Your objective: Copy nothing but the text: reproduce each line of the listing exactly and leave the pictures out.

# Dataset records start

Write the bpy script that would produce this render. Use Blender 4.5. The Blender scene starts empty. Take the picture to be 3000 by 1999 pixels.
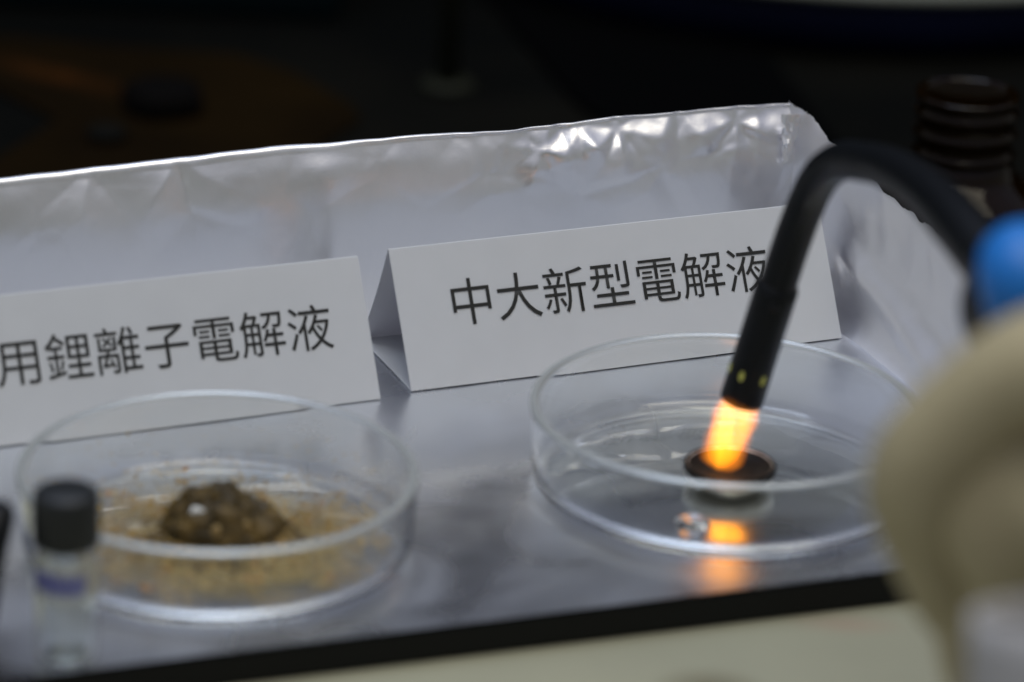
import bpy, bmesh, math, random
import numpy as np
from mathutils import Vector, Matrix, noise
random.seed(7); np.random.seed(7)
R = math.radians
S = bpy.context.scene
MM = 0.001

# ---------------------------------------------------------------- camera
cam_d = bpy.data.cameras.new('camera'); cam = bpy.data.objects.new('camera', cam_d)
S.collection.objects.link(cam); S.camera = cam
pitch, roll = R(21.92), R(2.415)
f_ = Vector((0, math.cos(pitch), -math.sin(pitch))); r_ = Vector((1, 0, 0)); u_ = r_.cross(f_)
r2 = math.cos(roll)*r_ + math.sin(roll)*u_; u2 = -math.sin(roll)*r_ + math.cos(roll)*u_
m = Matrix((r2, u2, -f_)).transposed().to_4x4(); m.translation = Vector((0, -.88707, .35696))
cam.matrix_world = m
cam_d.lens = 135; cam_d.sensor_width = 36; cam_d.clip_start = .05; cam_d.clip_end = 50
cam_d.dof.use_dof = True; cam_d.dof.focus_distance = .952; cam_d.dof.aperture_fstop = 7.2
cam_d.dof.aperture_blades = 8

# ---------------------------------------------------------------- world and lamps
w = bpy.data.worlds.new('World'); S.world = w; w.use_nodes = True
_n = w.node_tree.nodes; _tc = _n.new('ShaderNodeTexCoord'); _sp = _n.new('ShaderNodeSeparateXYZ'); _cr = _n.new('ShaderNodeValToRGB')
_cr.color_ramp.elements[0].position = .02; _cr.color_ramp.elements[0].color = (.78, .81, .84, 1)    # unseen room walls; bands toned for reflections in the foil
_cr.color_ramp.elements[1].position = .70; _cr.color_ramp.elements[1].color = (.84, .90, 1.22, 1)     # unseen ceiling, tinted lavender for the foil
_e = _cr.color_ramp.elements.new(.25); _e.color = (.66, .68, .62, 1)                               # duller upper walls and people, olive shaped for the foil reflections
w.node_tree.links.new(_tc.outputs['Generated'], _sp.inputs[0]); w.node_tree.links.new(_sp.outputs['Z'], _cr.inputs[0])
w.node_tree.links.new(_cr.outputs[0], _n['Background'].inputs[0]); _n['Background'].inputs[1].default_value = .335

def area(name, loc, target, sx, sy, power, col):
    l = bpy.data.lights.new(name, 'AREA'); l.shape = 'RECTANGLE'; l.size = sx; l.size_y = sy
    l.energy = power; l.color = col
    o = bpy.data.objects.new(name, l); S.collection.objects.link(o); o.location = loc
    o.rotation_euler = (Vector(target) - Vector(loc)).to_track_quat('-Z', 'Y').to_euler()
area('ceiling_lamp_cool', (-.25, .15, 1.75), (0, 0, 0), 1.4, .8, 12.4, (.72, .82, 1.0))
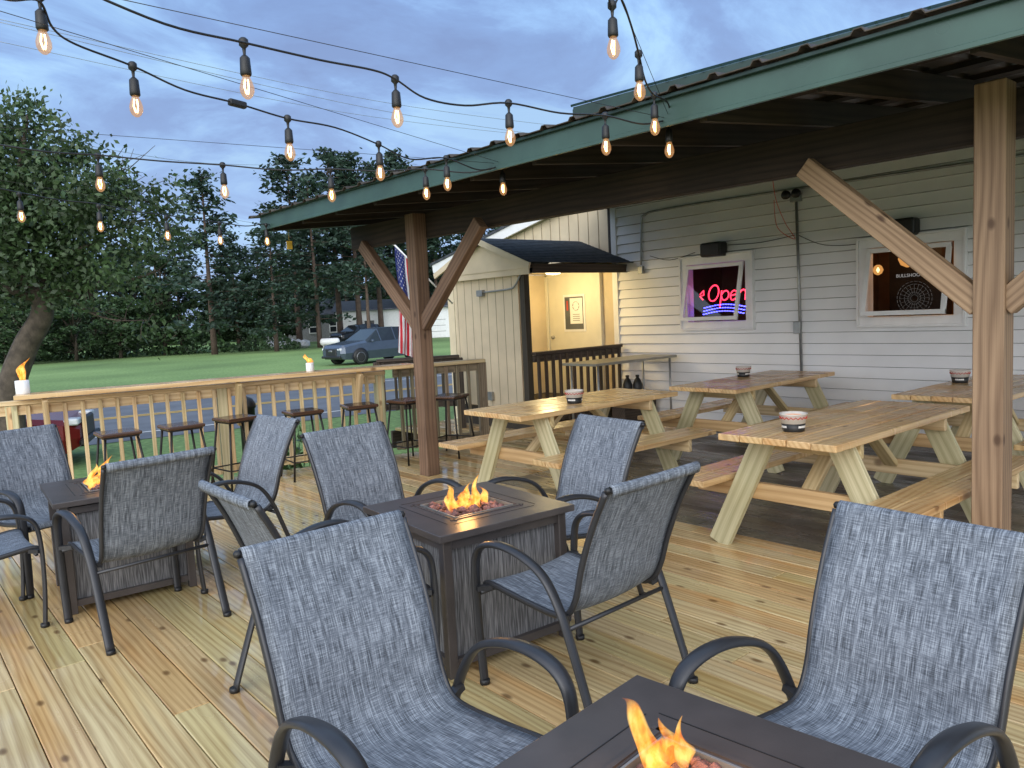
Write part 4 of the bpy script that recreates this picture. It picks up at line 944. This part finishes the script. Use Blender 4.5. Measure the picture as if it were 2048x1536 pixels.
tag(ms.build('distant_wood','leafD'),'far dark mass of woodland closing the view behind the lawn','wood',kind='stuff')
us=MB()
for i in range(5000):
    px=RU(-100,600); dep=RU(60,66); q=D(px,690,dep); us.leaf((q.x,q.y,GZ+RU(0,1.3+.8*math.sin(px*.05))),RU(.1,.25))
tag(us.build('undergrowth','leafD'),'low dark undergrowth along the far edge of the lawn','undergrowth',kind='stuff')
# apple tree
random.seed(21)
bp=D(20,830,11); at=thing('apple_tree',(bp.x,bp.y,GZ),'gnarled old apple tree leaning at the left edge with open twiggy branches','tree')
bt=MB(); Bz=V((bp.x,bp.y,GZ))
trunk=cr([Bz,D(20,800,11),D(48,700,11),D(84,630,11),D(78,580,11)],6); bt.sweep(trunk,.205,n=10,taper=lambda t:1-.38*t)
limbs=[[(78,600,11),(40,540,11),(15,470,10.8),(30,390,10.8),(45,300,10.9),(55,230,11)],[(80,595,11),(130,580,11),(200,572,11.2),(260,560,11.3),(320,540,11.4)],[(78,590,11),(110,520,11.2),(150,450,11.3),(215,405,11.3),(290,400,11.4),(345,440,11.5)],[(78,590,11),(60,540,11.3),(90,450,11.6),(110,370,11.7),(95,310,11.7)],[(110,520,11.2),(180,490,11),(250,470,10.9),(310,480,10.8)],[(78,600,11),(20,580,10.7),(-40,550,10.5),(-90,500,10.5)],[(215,405,11.3),(240,360,11.3),(235,330,11.3)],[(150,450,11.3),(210,460,11.6),(300,440,11.8),(390,480,11.9)],[(130,580,11),(170,620,11.1),(230,640,11.1),(300,640,11.2)]]
for i,l in enumerate(limbs): bt.sweep(cr([D(*p) for p in l],5),(.095,.065,.075,.07,.035,.07,.025,.028,.025)[i],n=7,taper=lambda t:1-.82*t)
for i in range(190):
    l=random.choice(limbs); k=random.randrange(1,len(l)); a=D(*l[k-1]).lerp(D(*l[k]),RU(0,1)); b=a+V((RU(-.5,.5),RU(-.4,.4),RU(-.3,.45)))
    bt.sweep([a,(a+b)/2+V((RU(-.08,.08),0,RU(-.05,.08))),b],.008,n=4,taper=lambda t:1-.6*t)
bt.build('trunk','bark',at)
lv=MB()
clumps=[(60,225,28,60),(35,205,15,40),(90,255,30,70),(30,300,60,400),(100,335,60,450),(60,400,85,800),(150,400,60,480),(20,470,85,760),(100,480,75,660),(190,370,45,220),(245,370,38,140),(215,440,50,250),(275,440,40,130),(160,540,55,360),(225,565,40,150),(45,550,65,560),(330,420,32,80),(305,490,32,80),(10,360,60,450),(140,300,30,100),(0,250,40,220),(-40,420,80,500),(-50,300,60,300),(120,580,45,200),(290,640,26,40),(370,480,26,50),(300,390,30,80),(180,300,20,30),(200,510,45,150),(260,510,35,80),(120,440,60,360),(0,590,50,260)]
for (px,py,r_,n_) in clumps:
    c=D(px,py,11+RU(-.6,.5)); rr=r_/140.
    subs=[c+V((random.gauss(0,.55),random.gauss(0,.55),random.gauss(0,.5)))*rr for _ in range(max(4,n_//18))]
    for k in range(int(n_*2.3)):
        sc_=random.choice(subs); q=sc_+V((random.gauss(0,.14),random.gauss(0,.14),random.gauss(0,.11)))
        lv.leaf(q,RU(.030,.058),None,min(1,max(0,.35+(q.z-c.z)*.35+RU(-.25,.4))))
lv.build('crown','leafA',at)
random.seed(3)
for k,(px,py,dep,h_,lb) in enumerate(((600,900,8.6,.95,'tall leafy weeds growing behind the railing near the middle post'),(560,930,8.3,.7,'lower leafy weeds beside the black bollard'),(700,890,8.9,.8,'leafy weeds behind the fifth stool'))):
    q=D(px,py,dep); t=thing('weed_plant',(q.x,q.y,GZ),lb,'plant','weeds behind the railing'); s=MB(); l=MB()
    for i in range(16):
        a=RU(0,6.28); r_=RU(0,.3); b=V((math.cos(a)*r_*.4,math.sin(a)*r_*.4,0)); e=V((math.cos(a)*r_,math.sin(a)*r_,h_*RU(.6,1.1))); s.sweep([b,e],.004,n=4)
        for j in range(16): l.leaf(b.lerp(e,RU(.15,1))+V((RU(-.06,.06),RU(-.06,.06),0)),RU(.03,.06),None)
    s.build('stems','weed',t,False); l.build('leaves','weed',t,False)
q=D(497,860,8.6); t=thing('bollard',(q.x,q.y,GZ),'black cylindrical bollard standing behind the railing left of the weeds','bollard')
MB().lathe([(.085,0),(.085,1.12),(.10,1.13),(.10,1.17),(.07,1.23),(.01,1.26)],(0,0,0),16).build('shaft','black',t,False)
MB().lathe([(.11,0),(.11,.08),(.088,.1)],(0,0,0),16).build('base','black',t,False)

# Dataset records end

Problem solution:
Write the bpy script that would produce this render. Use Blender 4.5. The Blender scene starts empty. Take the picture to be 3000 by 1999 pixels.
import bpy, bmesh, math, random
import numpy as np
from mathutils import Vector, Matrix, noise
random.seed(7); np.random.seed(7)
R = math.radians
S = bpy.context.scene
MM = 0.001

# ---------------------------------------------------------------- camera
cam_d = bpy.data.cameras.new('camera'); cam = bpy.data.objects.new('camera', cam_d)
S.collection.objects.link(cam); S.camera = cam
pitch, roll = R(21.92), R(2.415)
f_ = Vector((0, math.cos(pitch), -math.sin(pitch))); r_ = Vector((1, 0, 0)); u_ = r_.cross(f_)
r2 = math.cos(roll)*r_ + math.sin(roll)*u_; u2 = -math.sin(roll)*r_ + math.cos(roll)*u_
m = Matrix((r2, u2, -f_)).transposed().to_4x4(); m.translation = Vector((0, -.88707, .35696))
cam.matrix_world = m
cam_d.lens = 135; cam_d.sensor_width = 36; cam_d.clip_start = .05; cam_d.clip_end = 50
cam_d.dof.use_dof = True; cam_d.dof.focus_distance = .952; cam_d.dof.aperture_fstop = 7.2
cam_d.dof.aperture_blades = 8

# ---------------------------------------------------------------- world and lamps
w = bpy.data.worlds.new('World'); S.world = w; w.use_nodes = True
_n = w.node_tree.nodes; _tc = _n.new('ShaderNodeTexCoord'); _sp = _n.new('ShaderNodeSeparateXYZ'); _cr = _n.new('ShaderNodeValToRGB')
_cr.color_ramp.elements[0].position = .02; _cr.color_ramp.elements[0].color = (.78, .81, .84, 1)    # unseen room walls; bands toned for reflections in the foil
_cr.color_ramp.elements[1].position = .70; _cr.color_ramp.elements[1].color = (.84, .90, 1.22, 1)     # unseen ceiling, tinted lavender for the foil
_e = _cr.color_ramp.elements.new(.25); _e.color = (.66, .68, .62, 1)                               # duller upper walls and people, olive shaped for the foil reflections
w.node_tree.links.new(_tc.outputs['Generated'], _sp.inputs[0]); w.node_tree.links.new(_sp.outputs['Z'], _cr.inputs[0])
w.node_tree.links.new(_cr.outputs[0], _n['Background'].inputs[0]); _n['Background'].inputs[1].default_value = .335

def area(name, loc, target, sx, sy, power, col):
    l = bpy.data.lights.new(name, 'AREA'); l.shape = 'RECTANGLE'; l.size = sx; l.size_y = sy
    l.energy = power; l.color = col
    o = bpy.data.objects.new(name, l); S.collection.objects.link(o); o.location = loc
    o.rotation_euler = (Vector(target) - Vector(loc)).to_track_quat('-Z', 'Y').to_euler()
area('ceiling_lamp_cool', (-.25, .15, 1.75), (0, 0, 0), 1.4, .8, 12.4, (.72, .82, 1.0))
Write part 4 of the bpy script that recreates this picture. It picks up at line 944. This part finishes the script. Use Blender 4.5. Measure the picture as if it were 2048x1536 pixels.
tag(ms.build('distant_wood','leafD'),'far dark mass of woodland closing the view behind the lawn','wood',kind='stuff')
us=MB()
for i in range(5000):
    px=RU(-100,600); dep=RU(60,66); q=D(px,690,dep); us.leaf((q.x,q.y,GZ+RU(0,1.3+.8*math.sin(px*.05))),RU(.1,.25))
tag(us.build('undergrowth','leafD'),'low dark undergrowth along the far edge of the lawn','undergrowth',kind='stuff')
# apple tree
random.seed(21)
bp=D(20,830,11); at=thing('apple_tree',(bp.x,bp.y,GZ),'gnarled old apple tree leaning at the left edge with open twiggy branches','tree')
bt=MB(); Bz=V((bp.x,bp.y,GZ))
trunk=cr([Bz,D(20,800,11),D(48,700,11),D(84,630,11),D(78,580,11)],6); bt.sweep(trunk,.205,n=10,taper=lambda t:1-.38*t)
limbs=[[(78,600,11),(40,540,11),(15,470,10.8),(30,390,10.8),(45,300,10.9),(55,230,11)],[(80,595,11),(130,580,11),(200,572,11.2),(260,560,11.3),(320,540,11.4)],[(78,590,11),(110,520,11.2),(150,450,11.3),(215,405,11.3),(290,400,11.4),(345,440,11.5)],[(78,590,11),(60,540,11.3),(90,450,11.6),(110,370,11.7),(95,310,11.7)],[(110,520,11.2),(180,490,11),(250,470,10.9),(310,480,10.8)],[(78,600,11),(20,580,10.7),(-40,550,10.5),(-90,500,10.5)],[(215,405,11.3),(240,360,11.3),(235,330,11.3)],[(150,450,11.3),(210,460,11.6),(300,440,11.8),(390,480,11.9)],[(130,580,11),(170,620,11.1),(230,640,11.1),(300,640,11.2)]]
for i,l in enumerate(limbs): bt.sweep(cr([D(*p) for p in l],5),(.095,.065,.075,.07,.035,.07,.025,.028,.025)[i],n=7,taper=lambda t:1-.82*t)
for i in range(190):
    l=random.choice(limbs); k=random.randrange(1,len(l)); a=D(*l[k-1]).lerp(D(*l[k]),RU(0,1)); b=a+V((RU(-.5,.5),RU(-.4,.4),RU(-.3,.45)))
    bt.sweep([a,(a+b)/2+V((RU(-.08,.08),0,RU(-.05,.08))),b],.008,n=4,taper=lambda t:1-.6*t)
bt.build('trunk','bark',at)
lv=MB()
clumps=[(60,225,28,60),(35,205,15,40),(90,255,30,70),(30,300,60,400),(100,335,60,450),(60,400,85,800),(150,400,60,480),(20,470,85,760),(100,480,75,660),(190,370,45,220),(245,370,38,140),(215,440,50,250),(275,440,40,130),(160,540,55,360),(225,565,40,150),(45,550,65,560),(330,420,32,80),(305,490,32,80),(10,360,60,450),(140,300,30,100),(0,250,40,220),(-40,420,80,500),(-50,300,60,300),(120,580,45,200),(290,640,26,40),(370,480,26,50),(300,390,30,80),(180,300,20,30),(200,510,45,150),(260,510,35,80),(120,440,60,360),(0,590,50,260)]
for (px,py,r_,n_) in clumps:
    c=D(px,py,11+RU(-.6,.5)); rr=r_/140.
    subs=[c+V((random.gauss(0,.55),random.gauss(0,.55),random.gauss(0,.5)))*rr for _ in range(max(4,n_//18))]
    for k in range(int(n_*2.3)):
        sc_=random.choice(subs); q=sc_+V((random.gauss(0,.14),random.gauss(0,.14),random.gauss(0,.11)))
        lv.leaf(q,RU(.030,.058),None,min(1,max(0,.35+(q.z-c.z)*.35+RU(-.25,.4))))
lv.build('crown','leafA',at)
random.seed(3)
for k,(px,py,dep,h_,lb) in enumerate(((600,900,8.6,.95,'tall leafy weeds growing behind the railing near the middle post'),(560,930,8.3,.7,'lower leafy weeds beside the black bollard'),(700,890,8.9,.8,'leafy weeds behind the fifth stool'))):
    q=D(px,py,dep); t=thing('weed_plant',(q.x,q.y,GZ),lb,'plant','weeds behind the railing'); s=MB(); l=MB()
    for i in range(16):
        a=RU(0,6.28); r_=RU(0,.3); b=V((math.cos(a)*r_*.4,math.sin(a)*r_*.4,0)); e=V((math.cos(a)*r_,math.sin(a)*r_,h_*RU(.6,1.1))); s.sweep([b,e],.004,n=4)
        for j in range(16): l.leaf(b.lerp(e,RU(.15,1))+V((RU(-.06,.06),RU(-.06,.06),0)),RU(.03,.06),None)
    s.build('stems','weed',t,False); l.build('leaves','weed',t,False)
q=D(497,860,8.6); t=thing('bollard',(q.x,q.y,GZ),'black cylindrical bollard standing behind the railing left of the weeds','bollard')
MB().lathe([(.085,0),(.085,1.12),(.10,1.13),(.10,1.17),(.07,1.23),(.01,1.26)],(0,0,0),16).build('shaft','black',t,False)
MB().lathe([(.11,0),(.11,.08),(.088,.1)],(0,0,0),16).build('base','black',t,False)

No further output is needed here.